DVLA launches manuals  on best driving practices
DVLA launches manuals on best driving practices

DVLA launches manuals on best driving practices

The Driver and Vehicle Licensing Authority (DVLA) has launched two manuals on heavy goods vehicles (HGV) and driver training standards. 


The standardised curriculum and an instructor’s manual for HGV drivers are meant to facilitate safety on the roads in the wake of the African Continental Free Trade Area (AfCFTA).  

The two documents were launched in collaboration with Transaid, an international development organisation in the transport sector, in Accra yesterday. In attendance were stakeholders, the Deputy Minister of Transport, Frederick Obeng Adom; the Chief Executive Officer (CEO) of DVLA, Kwasi Agyeman Busia; the National Coordinator of the AfCFTA, Dr Fareed Arthur, and the Director-General of the National Road Safety Authority (NRSA), David Osafo Adonteng. 


The Minister of Transport, Kwaku Ofori Asiamah, in a speech delivered on his behalf, described the launch of the two documents as a major step towards ensuring safety on the country's roads and facilitation of trade with other African countries.

The speech, which was delivered by Mr Adom, said although the documents would build capacity of drivers, it would only make meaningful impact on road safety if instructions were followed religiously.

"I expect that drivers, truck owners and transport operators will embrace it as their holy book by ensuring that the manual is put to good use," he said. Mr Asiamah also urged employers to invest more in the training of their drivers. 

Timely intervention

The AfCFTA coordinator, Dr Fareed, also said that the launch of the documents was timely, because a safe transport sector was crucial to trade facilitation across African countries.

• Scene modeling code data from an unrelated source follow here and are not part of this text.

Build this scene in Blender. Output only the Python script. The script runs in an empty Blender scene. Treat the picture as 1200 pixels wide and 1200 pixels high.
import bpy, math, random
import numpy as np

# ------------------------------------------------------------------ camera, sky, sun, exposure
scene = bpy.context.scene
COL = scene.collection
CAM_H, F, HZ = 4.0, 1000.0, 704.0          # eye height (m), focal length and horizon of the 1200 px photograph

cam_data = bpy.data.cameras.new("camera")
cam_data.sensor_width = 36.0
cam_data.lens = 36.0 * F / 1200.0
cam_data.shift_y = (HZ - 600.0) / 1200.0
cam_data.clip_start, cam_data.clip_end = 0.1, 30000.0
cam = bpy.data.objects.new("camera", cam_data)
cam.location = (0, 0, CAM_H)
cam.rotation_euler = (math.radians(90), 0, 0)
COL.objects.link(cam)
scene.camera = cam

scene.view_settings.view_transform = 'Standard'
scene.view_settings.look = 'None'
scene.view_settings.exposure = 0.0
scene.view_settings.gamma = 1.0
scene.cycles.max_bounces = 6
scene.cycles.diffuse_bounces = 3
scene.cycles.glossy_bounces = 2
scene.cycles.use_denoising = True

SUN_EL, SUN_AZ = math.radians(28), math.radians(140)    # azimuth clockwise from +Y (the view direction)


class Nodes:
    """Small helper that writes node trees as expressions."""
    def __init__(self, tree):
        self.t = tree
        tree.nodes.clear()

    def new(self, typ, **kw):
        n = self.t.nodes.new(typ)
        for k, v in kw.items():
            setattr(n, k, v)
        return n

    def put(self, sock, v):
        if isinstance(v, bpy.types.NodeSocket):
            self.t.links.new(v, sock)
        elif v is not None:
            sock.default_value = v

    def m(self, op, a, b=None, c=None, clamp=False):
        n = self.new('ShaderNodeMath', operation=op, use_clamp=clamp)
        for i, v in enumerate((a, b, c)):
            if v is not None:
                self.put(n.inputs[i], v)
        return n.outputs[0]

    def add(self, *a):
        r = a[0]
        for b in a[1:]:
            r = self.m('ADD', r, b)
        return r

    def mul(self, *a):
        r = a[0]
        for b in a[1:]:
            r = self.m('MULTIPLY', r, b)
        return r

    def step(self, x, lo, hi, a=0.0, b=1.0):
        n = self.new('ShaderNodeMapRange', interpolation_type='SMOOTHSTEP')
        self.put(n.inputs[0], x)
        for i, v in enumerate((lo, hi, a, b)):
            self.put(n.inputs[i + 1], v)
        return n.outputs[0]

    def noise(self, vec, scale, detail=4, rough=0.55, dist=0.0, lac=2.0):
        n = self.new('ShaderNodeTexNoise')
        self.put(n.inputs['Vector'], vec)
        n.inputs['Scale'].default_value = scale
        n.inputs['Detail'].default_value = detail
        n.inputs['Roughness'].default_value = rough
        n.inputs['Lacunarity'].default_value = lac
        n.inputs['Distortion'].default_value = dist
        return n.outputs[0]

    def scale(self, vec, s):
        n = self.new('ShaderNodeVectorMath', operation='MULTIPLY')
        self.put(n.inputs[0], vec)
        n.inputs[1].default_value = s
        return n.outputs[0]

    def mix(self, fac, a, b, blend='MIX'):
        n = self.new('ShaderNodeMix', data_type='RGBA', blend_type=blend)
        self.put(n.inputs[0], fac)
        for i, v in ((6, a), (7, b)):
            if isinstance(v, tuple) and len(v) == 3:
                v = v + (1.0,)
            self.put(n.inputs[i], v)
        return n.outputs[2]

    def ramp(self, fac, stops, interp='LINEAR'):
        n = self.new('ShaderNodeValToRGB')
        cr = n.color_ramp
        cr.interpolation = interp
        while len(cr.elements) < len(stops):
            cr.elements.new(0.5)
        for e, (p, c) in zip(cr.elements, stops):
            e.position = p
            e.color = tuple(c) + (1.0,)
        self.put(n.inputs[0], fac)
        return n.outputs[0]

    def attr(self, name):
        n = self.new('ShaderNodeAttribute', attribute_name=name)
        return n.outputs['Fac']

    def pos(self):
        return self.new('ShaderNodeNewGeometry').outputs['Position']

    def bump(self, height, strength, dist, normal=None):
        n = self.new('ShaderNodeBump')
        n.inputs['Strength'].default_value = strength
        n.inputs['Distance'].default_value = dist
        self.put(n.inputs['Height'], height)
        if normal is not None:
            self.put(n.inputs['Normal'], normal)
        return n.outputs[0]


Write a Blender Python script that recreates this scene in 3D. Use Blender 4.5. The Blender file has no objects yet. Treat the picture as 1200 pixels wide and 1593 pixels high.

"Enhancing the capacity of our heavy goods vehicles to move across the continent is key to unlocking the trade potential across Africa, and that is why these two documents are crucial," he added.

Dr Fareed said that called for drivers to be highly skilled to enable them to strictly adhere to safety standards.


For his part, the CEO of DVLA, Mr Busia, said they remained committed to implementing policies and initiatives that would improve the quality of drivers to ensure safety on the roads.

He said the manuals demonstrated the commitment, pride and responsibility the authority had to ensure drivers acquired the knowledge needed to operate their vehicles with the necessary skills and confidence.

"But let me be clear that this manual is not the end of a journey. It is rather a beginning of the foundation upon which we will continue to build and improve," Mr Busia added. He, however, said that the impact of the manual would best be realised when the standards were applicable to ECOWAS and the region at large.